**Exercise prompt**
Each line of the material must be returned exactly.

(Records from a dataset)

+===+

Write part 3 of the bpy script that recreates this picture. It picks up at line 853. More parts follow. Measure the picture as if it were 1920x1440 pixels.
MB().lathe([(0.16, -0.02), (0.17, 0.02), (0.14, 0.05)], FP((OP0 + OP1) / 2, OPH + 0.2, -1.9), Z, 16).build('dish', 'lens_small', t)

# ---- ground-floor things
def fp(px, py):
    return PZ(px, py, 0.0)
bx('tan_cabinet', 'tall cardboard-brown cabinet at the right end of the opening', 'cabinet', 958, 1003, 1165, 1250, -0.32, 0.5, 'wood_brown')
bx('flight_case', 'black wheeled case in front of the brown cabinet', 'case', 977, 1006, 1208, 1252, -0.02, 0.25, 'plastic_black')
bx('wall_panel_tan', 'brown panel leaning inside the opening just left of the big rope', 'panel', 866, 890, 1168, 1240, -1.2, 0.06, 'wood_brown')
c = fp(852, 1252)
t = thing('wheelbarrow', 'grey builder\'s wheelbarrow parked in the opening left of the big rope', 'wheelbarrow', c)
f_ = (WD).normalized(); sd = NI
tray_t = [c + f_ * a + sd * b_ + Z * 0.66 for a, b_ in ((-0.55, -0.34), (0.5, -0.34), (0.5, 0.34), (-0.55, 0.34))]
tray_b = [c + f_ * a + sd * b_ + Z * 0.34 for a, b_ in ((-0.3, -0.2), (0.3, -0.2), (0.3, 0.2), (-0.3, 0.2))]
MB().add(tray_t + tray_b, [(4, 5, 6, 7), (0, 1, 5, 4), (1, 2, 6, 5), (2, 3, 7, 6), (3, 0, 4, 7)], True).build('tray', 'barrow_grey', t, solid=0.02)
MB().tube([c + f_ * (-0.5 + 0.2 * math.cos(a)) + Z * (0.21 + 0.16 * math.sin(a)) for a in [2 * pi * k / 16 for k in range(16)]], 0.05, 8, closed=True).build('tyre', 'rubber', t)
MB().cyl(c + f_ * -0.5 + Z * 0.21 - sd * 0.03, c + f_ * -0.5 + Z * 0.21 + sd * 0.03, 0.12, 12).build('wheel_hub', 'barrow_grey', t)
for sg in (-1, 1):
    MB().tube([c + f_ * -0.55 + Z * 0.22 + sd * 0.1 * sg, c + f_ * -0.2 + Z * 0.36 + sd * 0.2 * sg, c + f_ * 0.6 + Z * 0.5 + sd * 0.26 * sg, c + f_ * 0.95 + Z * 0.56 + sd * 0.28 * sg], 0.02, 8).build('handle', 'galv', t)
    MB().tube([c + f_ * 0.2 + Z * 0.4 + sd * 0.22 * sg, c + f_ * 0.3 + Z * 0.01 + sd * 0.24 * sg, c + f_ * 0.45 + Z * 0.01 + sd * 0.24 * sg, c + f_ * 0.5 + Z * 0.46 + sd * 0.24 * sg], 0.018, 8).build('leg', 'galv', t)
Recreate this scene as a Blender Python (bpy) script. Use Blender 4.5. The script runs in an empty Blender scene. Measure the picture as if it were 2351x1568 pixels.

+===+

**Response to this task**
Write part 3 of the bpy script that recreates this picture. It picks up at line 853. More parts follow. Measure the picture as if it were 1920x1440 pixels.
MB().lathe([(0.16, -0.02), (0.17, 0.02), (0.14, 0.05)], FP((OP0 + OP1) / 2, OPH + 0.2, -1.9), Z, 16).build('dish', 'lens_small', t)

# ---- ground-floor things
def fp(px, py):
    return PZ(px, py, 0.0)
bx('tan_cabinet', 'tall cardboard-brown cabinet at the right end of the opening', 'cabinet', 958, 1003, 1165, 1250, -0.32, 0.5, 'wood_brown')
bx('flight_case', 'black wheeled case in front of the brown cabinet', 'case', 977, 1006, 1208, 1252, -0.02, 0.25, 'plastic_black')
bx('wall_panel_tan', 'brown panel leaning inside the opening just left of the big rope', 'panel', 866, 890, 1168, 1240, -1.2, 0.06, 'wood_brown')
c = fp(852, 1252)
t = thing('wheelbarrow', 'grey builder\'s wheelbarrow parked in the opening left of the big rope', 'wheelbarrow', c)
f_ = (WD).normalized(); sd = NI
tray_t = [c + f_ * a + sd * b_ + Z * 0.66 for a, b_ in ((-0.55, -0.34), (0.5, -0.34), (0.5, 0.34), (-0.55, 0.34))]
tray_b = [c + f_ * a + sd * b_ + Z * 0.34 for a, b_ in ((-0.3, -0.2), (0.3, -0.2), (0.3, 0.2), (-0.3, 0.2))]
MB().add(tray_t + tray_b, [(4, 5, 6, 7), (0, 1, 5, 4), (1, 2, 6, 5), (2, 3, 7, 6), (3, 0, 4, 7)], True).build('tray', 'barrow_grey', t, solid=0.02)
MB().tube([c + f_ * (-0.5 + 0.2 * math.cos(a)) + Z * (0.21 + 0.16 * math.sin(a)) for a in [2 * pi * k / 16 for k in range(16)]], 0.05, 8, closed=True).build('tyre', 'rubber', t)
MB().cyl(c + f_ * -0.5 + Z * 0.21 - sd * 0.03, c + f_ * -0.5 + Z * 0.21 + sd * 0.03, 0.12, 12).build('wheel_hub', 'barrow_grey', t)
for sg in (-1, 1):
    MB().tube([c + f_ * -0.55 + Z * 0.22 + sd * 0.1 * sg, c + f_ * -0.2 + Z * 0.36 + sd * 0.2 * sg, c + f_ * 0.6 + Z * 0.5 + sd * 0.26 * sg, c + f_ * 0.95 + Z * 0.56 + sd * 0.28 * sg], 0.02, 8).build('handle', 'galv', t)
    MB().tube([c + f_ * 0.2 + Z * 0.4 + sd * 0.22 * sg, c + f_ * 0.3 + Z * 0.01 + sd * 0.24 * sg, c + f_ * 0.45 + Z * 0.01 + sd * 0.24 * sg, c + f_ * 0.5 + Z * 0.46 + sd * 0.24 * sg], 0.018, 8).build('leg', 'galv', t)
Recreate this scene as a Blender Python (bpy) script. Use Blender 4.5. The script runs in an empty Blender scene. Measure the picture as if it were 2351x1568 pixels.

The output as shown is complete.